[Information provided]:

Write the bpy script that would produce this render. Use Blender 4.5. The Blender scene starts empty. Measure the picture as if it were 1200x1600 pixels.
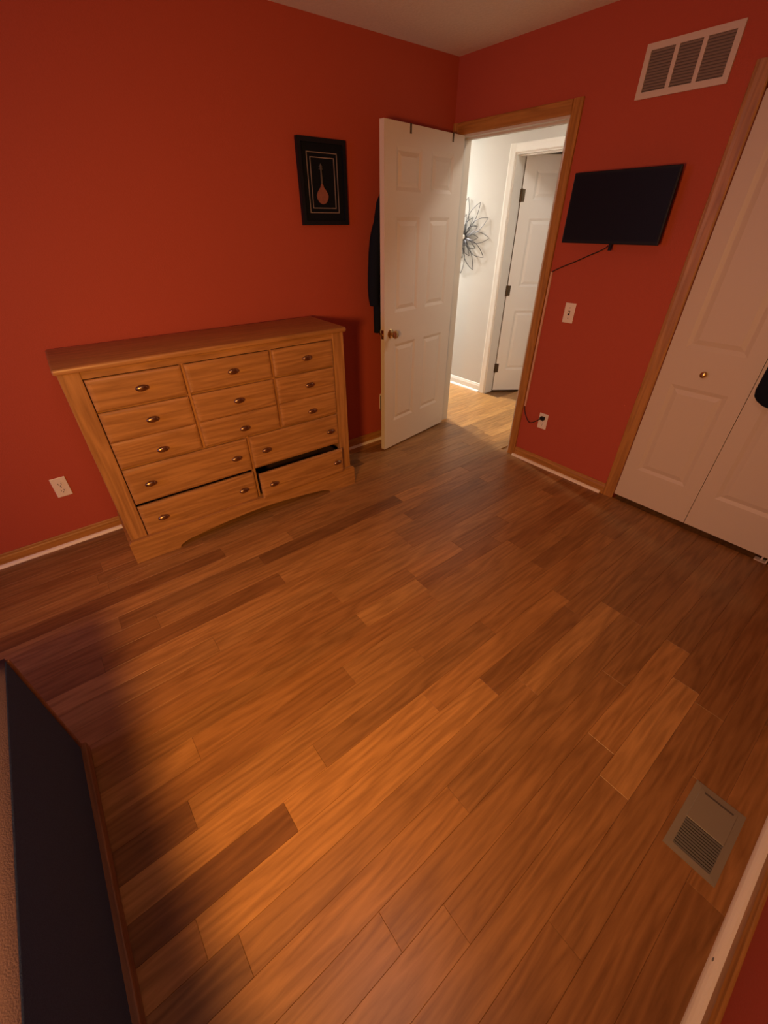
import bpy, bmesh, math, random
from mathutils import Vector, Matrix

random.seed(7)
scene = bpy.context.scene
COL = scene.collection
PI = math.pi

# ------------------------------------------------------------------ camera
cam_d = bpy.data.cameras.new('camera')
cam = bpy.data.objects.new('camera', cam_d)
COL.objects.link(cam)
cam_d.sensor_fit = 'VERTICAL'
cam_d.sensor_height = 24.0
cam_d.lens = 644.06 * 24.0 / 1600.0
cam_d.clip_start = 0.02
pitch, roll, yaw = 0.61147, -0.00302, 0.90018
fw = Vector((math.cos(pitch) * math.cos(yaw), math.cos(pitch) * math.sin(yaw), -math.sin(pitch)))
rt = Vector((math.sin(yaw), -math.cos(yaw), 0))
up = rt.cross(fw)
r2 = math.cos(roll) * rt + math.sin(roll) * up
u2 = -math.sin(roll) * rt + math.cos(roll) * up
cam.matrix_world = Matrix(((r2.x, u2.x, -fw.x, -2.7211), (r2.y, u2.y, -fw.y, -2.6506),
                           (r2.z, u2.z, -fw.z, 1.5541), (0, 0, 0, 1)))
scene.camera = cam

# ------------------------------------------------------------------ world, lights, exposure
w = bpy.data.worlds.new('violet_fill')
scene.world = w
w.use_nodes = True
w.node_tree.nodes['Background'].inputs[0].default_value = (0.42, 0.36, 1.0, 1)  # violet fill added to tint the dim corners
w.node_tree.nodes['Background'].inputs[1].default_value = 4.0


def light(name, kind, loc, energy, color, aim=None, **kw):
    d = bpy.data.lights.new(name, kind)
    d.energy = energy
    d.color = color
    for k, v in kw.items():
        setattr(d, k, v)
    o = bpy.data.objects.new(name, d)
    o.location = loc
    if aim is not None:
        o.rotation_euler = (Vector(aim) - Vector(loc)).to_track_quat('-Z', 'Y').to_euler()
    COL.objects.link(o)
    return o


XN_ = -5.3
# shaded reading lamp on a swing arm, left of and behind the camera
light('lamp_reading', 'SPOT', (-3.40, -2.60, 1.40), 176, (1.0, 0.47, 0.12), aim=(-1.75, -1.20, 0.56),
      spot_size=math.radians(134), spot_blend=1.0, shadow_soft_size=0.14)
# weak frosted ceiling lamp of the bedroom, almost above the camera
light('lamp_ceiling', 'AREA', (-2.50, -2.35, 2.39), 5.0, (1.0, 0.72, 0.58), aim=(-2.50, -2.35, 0.0), size=0.35, shape='DISK')
# violet world fill comes in by a window added for it behind the camera; this portal only guides the sampling
pl = light('added_window_portal', 'AREA', (XN_, -1.5, 1.55), 1.0, (1, 1, 1), aim=(0, -1.5, 1.55), size=1.4, size_y=1.2, shape='RECTANGLE')
pl.data.cycles.is_portal = True
# hall ceiling fittings, one along the hall to each side of the doorway
light('lamp_hall', 'AREA', (0.52, 1.8, 2.36), 92, (1.0, 0.97, 0.92), aim=(0.52, 1.8, 0), size=0.25, shape='DISK')
light('lamp_hall_end', 'AREA', (0.54, -0.95, 2.37), 9, (1.0, 0.95, 0.88), aim=(0.54, -0.95, 0), size=0.25, shape='DISK')

vs = scene.view_settings
vs.view_transform = 'Standard'
vs.look = 'None'
vs.gamma = 1.0
vs.use_curve_mapping = False
vs.exposure = 0.0


# ------------------------------------------------------------------ materials
def new_mat(name):
    m = bpy.data.materials.new(name)
    m.use_nodes = True
    nt = m.node_tree
    b = nt.nodes['Principled BSDF']
    return m, nt, b


def N(nt, t, **kw):
    n = nt.nodes.new(t)
    for k, v in kw.items():
        setattr(n, k, v)
    return n


def plain(name, col, rough=0.5, metal=0.0, bump=0.0, scale=200.0, var=0.0, spec=0.5):
    """one colour with slight noise variation and a fine bump"""
    m, nt, b = new_mat(name)
    b.inputs['Base Color'].default_value = (*col, 1)
    b.inputs['Roughness'].default_value = rough
    b.inputs['Metallic'].default_value = metal
    b.inputs['Specular IOR Level'].default_value = spec
    tc = N(nt, 'ShaderNodeTexCoord')
    nz = N(nt, 'ShaderNodeTexNoise')
    nz.inputs['Scale'].default_value = scale
    nz.inputs['Detail'].default_value = 3
    nt.links.new(tc.outputs['Object'], nz.inputs['Vector'])
    if bump:
        bp = N(nt, 'ShaderNodeBump')
        bp.inputs['Strength'].default_value = bump
        bp.inputs['Distance'].default_value = 0.002
        nt.links.new(nz.outputs['Fac'], bp.inputs['Height'])
        nt.links.new(bp.outputs['Normal'], b.inputs['Normal'])
    if var:
        mx = N(nt, 'ShaderNodeMix', data_type='RGBA')
        mx.inputs[6].default_value = (*[c * (1 - var) for c in col], 1)
        mx.inputs[7].default_value = (*[min(1, c * (1 + var)) for c in col], 1)
        nt.links.new(nz.outputs['Fac'], mx.inputs[0])
        nt.links.new(mx.outputs[2], b.inputs['Base Color'])
    return m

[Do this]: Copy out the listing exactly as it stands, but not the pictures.

[Reply to the exercise]:
Write the bpy script that would produce this render. Use Blender 4.5. The Blender scene starts empty. Measure the picture as if it were 1200x1600 pixels.
import bpy, bmesh, math, random
from mathutils import Vector, Matrix

random.seed(7)
scene = bpy.context.scene
COL = scene.collection
PI = math.pi

# ------------------------------------------------------------------ camera
cam_d = bpy.data.cameras.new('camera')
cam = bpy.data.objects.new('camera', cam_d)
COL.objects.link(cam)
cam_d.sensor_fit = 'VERTICAL'
cam_d.sensor_height = 24.0
cam_d.lens = 644.06 * 24.0 / 1600.0
cam_d.clip_start = 0.02
pitch, roll, yaw = 0.61147, -0.00302, 0.90018
fw = Vector((math.cos(pitch) * math.cos(yaw), math.cos(pitch) * math.sin(yaw), -math.sin(pitch)))
rt = Vector((math.sin(yaw), -math.cos(yaw), 0))
up = rt.cross(fw)
r2 = math.cos(roll) * rt + math.sin(roll) * up
u2 = -math.sin(roll) * rt + math.cos(roll) * up
cam.matrix_world = Matrix(((r2.x, u2.x, -fw.x, -2.7211), (r2.y, u2.y, -fw.y, -2.6506),
                           (r2.z, u2.z, -fw.z, 1.5541), (0, 0, 0, 1)))
scene.camera = cam

# ------------------------------------------------------------------ world, lights, exposure
w = bpy.data.worlds.new('violet_fill')
scene.world = w
w.use_nodes = True
w.node_tree.nodes['Background'].inputs[0].default_value = (0.42, 0.36, 1.0, 1)  # violet fill added to tint the dim corners
w.node_tree.nodes['Background'].inputs[1].default_value = 4.0


def light(name, kind, loc, energy, color, aim=None, **kw):
    d = bpy.data.lights.new(name, kind)
    d.energy = energy
    d.color = color
    for k, v in kw.items():
        setattr(d, k, v)
    o = bpy.data.objects.new(name, d)
    o.location = loc
    if aim is not None:
        o.rotation_euler = (Vector(aim) - Vector(loc)).to_track_quat('-Z', 'Y').to_euler()
    COL.objects.link(o)
    return o


XN_ = -5.3
# shaded reading lamp on a swing arm, left of and behind the camera
light('lamp_reading', 'SPOT', (-3.40, -2.60, 1.40), 176, (1.0, 0.47, 0.12), aim=(-1.75, -1.20, 0.56),
      spot_size=math.radians(134), spot_blend=1.0, shadow_soft_size=0.14)
# weak frosted ceiling lamp of the bedroom, almost above the camera
light('lamp_ceiling', 'AREA', (-2.50, -2.35, 2.39), 5.0, (1.0, 0.72, 0.58), aim=(-2.50, -2.35, 0.0), size=0.35, shape='DISK')
# violet world fill comes in by a window added for it behind the camera; this portal only guides the sampling
pl = light('added_window_portal', 'AREA', (XN_, -1.5, 1.55), 1.0, (1, 1, 1), aim=(0, -1.5, 1.55), size=1.4, size_y=1.2, shape='RECTANGLE')
pl.data.cycles.is_portal = True
# hall ceiling fittings, one along the hall to each side of the doorway
light('lamp_hall', 'AREA', (0.52, 1.8, 2.36), 92, (1.0, 0.97, 0.92), aim=(0.52, 1.8, 0), size=0.25, shape='DISK')
light('lamp_hall_end', 'AREA', (0.54, -0.95, 2.37), 9, (1.0, 0.95, 0.88), aim=(0.54, -0.95, 0), size=0.25, shape='DISK')

vs = scene.view_settings
vs.view_transform = 'Standard'
vs.look = 'None'
vs.gamma = 1.0
vs.use_curve_mapping = False
vs.exposure = 0.0


# ------------------------------------------------------------------ materials
def new_mat(name):
    m = bpy.data.materials.new(name)
    m.use_nodes = True
    nt = m.node_tree
    b = nt.nodes['Principled BSDF']
    return m, nt, b


def N(nt, t, **kw):
    n = nt.nodes.new(t)
    for k, v in kw.items():
        setattr(n, k, v)
    return n


def plain(name, col, rough=0.5, metal=0.0, bump=0.0, scale=200.0, var=0.0, spec=0.5):
    """one colour with slight noise variation and a fine bump"""
    m, nt, b = new_mat(name)
    b.inputs['Base Color'].default_value = (*col, 1)
    b.inputs['Roughness'].default_value = rough
    b.inputs['Metallic'].default_value = metal
    b.inputs['Specular IOR Level'].default_value = spec
    tc = N(nt, 'ShaderNodeTexCoord')
    nz = N(nt, 'ShaderNodeTexNoise')
    nz.inputs['Scale'].default_value = scale
    nz.inputs['Detail'].default_value = 3
    nt.links.new(tc.outputs['Object'], nz.inputs['Vector'])
    if bump:
        bp = N(nt, 'ShaderNodeBump')
        bp.inputs['Strength'].default_value = bump
        bp.inputs['Distance'].default_value = 0.002
        nt.links.new(nz.outputs['Fac'], bp.inputs['Height'])
        nt.links.new(bp.outputs['Normal'], b.inputs['Normal'])
    if var:
        mx = N(nt, 'ShaderNodeMix', data_type='RGBA')
        mx.inputs[6].default_value = (*[c * (1 - var) for c in col], 1)
        mx.inputs[7].default_value = (*[min(1, c * (1 + var)) for c in col], 1)
        nt.links.new(nz.outputs['Fac'], mx.inputs[0])
        nt.links.new(mx.outputs[2], b.inputs['Base Color'])
    return m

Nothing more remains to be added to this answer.